### Stated exercise
All of the material below is to be repeated exactly.

### Supplied data
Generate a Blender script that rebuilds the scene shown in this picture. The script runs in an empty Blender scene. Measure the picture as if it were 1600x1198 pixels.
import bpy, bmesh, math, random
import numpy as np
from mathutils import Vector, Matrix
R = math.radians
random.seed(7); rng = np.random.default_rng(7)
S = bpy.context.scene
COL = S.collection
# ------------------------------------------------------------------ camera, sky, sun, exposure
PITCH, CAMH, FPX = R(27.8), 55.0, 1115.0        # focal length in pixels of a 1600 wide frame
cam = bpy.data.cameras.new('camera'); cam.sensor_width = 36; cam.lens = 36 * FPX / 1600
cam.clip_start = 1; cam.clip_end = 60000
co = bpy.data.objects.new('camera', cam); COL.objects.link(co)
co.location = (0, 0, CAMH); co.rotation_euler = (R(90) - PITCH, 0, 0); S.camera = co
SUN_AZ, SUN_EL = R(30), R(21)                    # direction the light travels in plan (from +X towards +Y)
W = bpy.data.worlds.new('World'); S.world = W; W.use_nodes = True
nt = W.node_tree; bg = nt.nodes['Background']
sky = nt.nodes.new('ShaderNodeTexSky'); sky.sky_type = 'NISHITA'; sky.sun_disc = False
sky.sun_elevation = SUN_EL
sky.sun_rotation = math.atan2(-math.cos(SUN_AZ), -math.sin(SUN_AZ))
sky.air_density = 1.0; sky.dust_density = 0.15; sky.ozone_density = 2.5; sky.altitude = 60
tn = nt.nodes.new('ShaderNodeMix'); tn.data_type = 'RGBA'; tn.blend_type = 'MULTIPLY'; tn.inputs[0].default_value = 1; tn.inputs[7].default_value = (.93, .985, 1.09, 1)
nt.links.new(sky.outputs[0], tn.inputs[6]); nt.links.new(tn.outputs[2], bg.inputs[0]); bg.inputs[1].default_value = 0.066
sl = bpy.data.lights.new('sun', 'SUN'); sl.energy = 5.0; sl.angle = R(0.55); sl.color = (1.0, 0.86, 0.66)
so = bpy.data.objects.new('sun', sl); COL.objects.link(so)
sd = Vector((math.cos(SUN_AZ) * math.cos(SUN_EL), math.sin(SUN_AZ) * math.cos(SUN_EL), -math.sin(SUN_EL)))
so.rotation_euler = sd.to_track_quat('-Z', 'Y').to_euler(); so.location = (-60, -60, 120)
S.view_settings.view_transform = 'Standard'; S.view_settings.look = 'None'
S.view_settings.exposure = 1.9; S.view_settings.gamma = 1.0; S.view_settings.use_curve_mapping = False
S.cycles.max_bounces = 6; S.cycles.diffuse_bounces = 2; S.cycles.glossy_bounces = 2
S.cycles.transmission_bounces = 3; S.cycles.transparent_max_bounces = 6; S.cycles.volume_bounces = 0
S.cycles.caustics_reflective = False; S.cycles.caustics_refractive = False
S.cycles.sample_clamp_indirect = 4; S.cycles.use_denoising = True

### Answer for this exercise
Generate a Blender script that rebuilds the scene shown in this picture. The script runs in an empty Blender scene. Measure the picture as if it were 1600x1198 pixels.
import bpy, bmesh, math, random
import numpy as np
from mathutils import Vector, Matrix
R = math.radians
random.seed(7); rng = np.random.default_rng(7)
S = bpy.context.scene
COL = S.collection
# ------------------------------------------------------------------ camera, sky, sun, exposure
PITCH, CAMH, FPX = R(27.8), 55.0, 1115.0        # focal length in pixels of a 1600 wide frame
cam = bpy.data.cameras.new('camera'); cam.sensor_width = 36; cam.lens = 36 * FPX / 1600
cam.clip_start = 1; cam.clip_end = 60000
co = bpy.data.objects.new('camera', cam); COL.objects.link(co)
co.location = (0, 0, CAMH); co.rotation_euler = (R(90) - PITCH, 0, 0); S.camera = co
SUN_AZ, SUN_EL = R(30), R(21)                    # direction the light travels in plan (from +X towards +Y)
W = bpy.data.worlds.new('World'); S.world = W; W.use_nodes = True
nt = W.node_tree; bg = nt.nodes['Background']
sky = nt.nodes.new('ShaderNodeTexSky'); sky.sky_type = 'NISHITA'; sky.sun_disc = False
sky.sun_elevation = SUN_EL
sky.sun_rotation = math.atan2(-math.cos(SUN_AZ), -math.sin(SUN_AZ))
sky.air_density = 1.0; sky.dust_density = 0.15; sky.ozone_density = 2.5; sky.altitude = 60
tn = nt.nodes.new('ShaderNodeMix'); tn.data_type = 'RGBA'; tn.blend_type = 'MULTIPLY'; tn.inputs[0].default_value = 1; tn.inputs[7].default_value = (.93, .985, 1.09, 1)
nt.links.new(sky.outputs[0], tn.inputs[6]); nt.links.new(tn.outputs[2], bg.inputs[0]); bg.inputs[1].default_value = 0.066
sl = bpy.data.lights.new('sun', 'SUN'); sl.energy = 5.0; sl.angle = R(0.55); sl.color = (1.0, 0.86, 0.66)
so = bpy.data.objects.new('sun', sl); COL.objects.link(so)
sd = Vector((math.cos(SUN_AZ) * math.cos(SUN_EL), math.sin(SUN_AZ) * math.cos(SUN_EL), -math.sin(SUN_EL)))
so.rotation_euler = sd.to_track_quat('-Z', 'Y').to_euler(); so.location = (-60, -60, 120)
S.view_settings.view_transform = 'Standard'; S.view_settings.look = 'None'
S.view_settings.exposure = 1.9; S.view_settings.gamma = 1.0; S.view_settings.use_curve_mapping = False
S.cycles.max_bounces = 6; S.cycles.diffuse_bounces = 2; S.cycles.glossy_bounces = 2
S.cycles.transmission_bounces = 3; S.cycles.transparent_max_bounces = 6; S.cycles.volume_bounces = 0
S.cycles.caustics_reflective = False; S.cycles.caustics_refractive = False
S.cycles.sample_clamp_indirect = 4; S.cycles.use_denoising = True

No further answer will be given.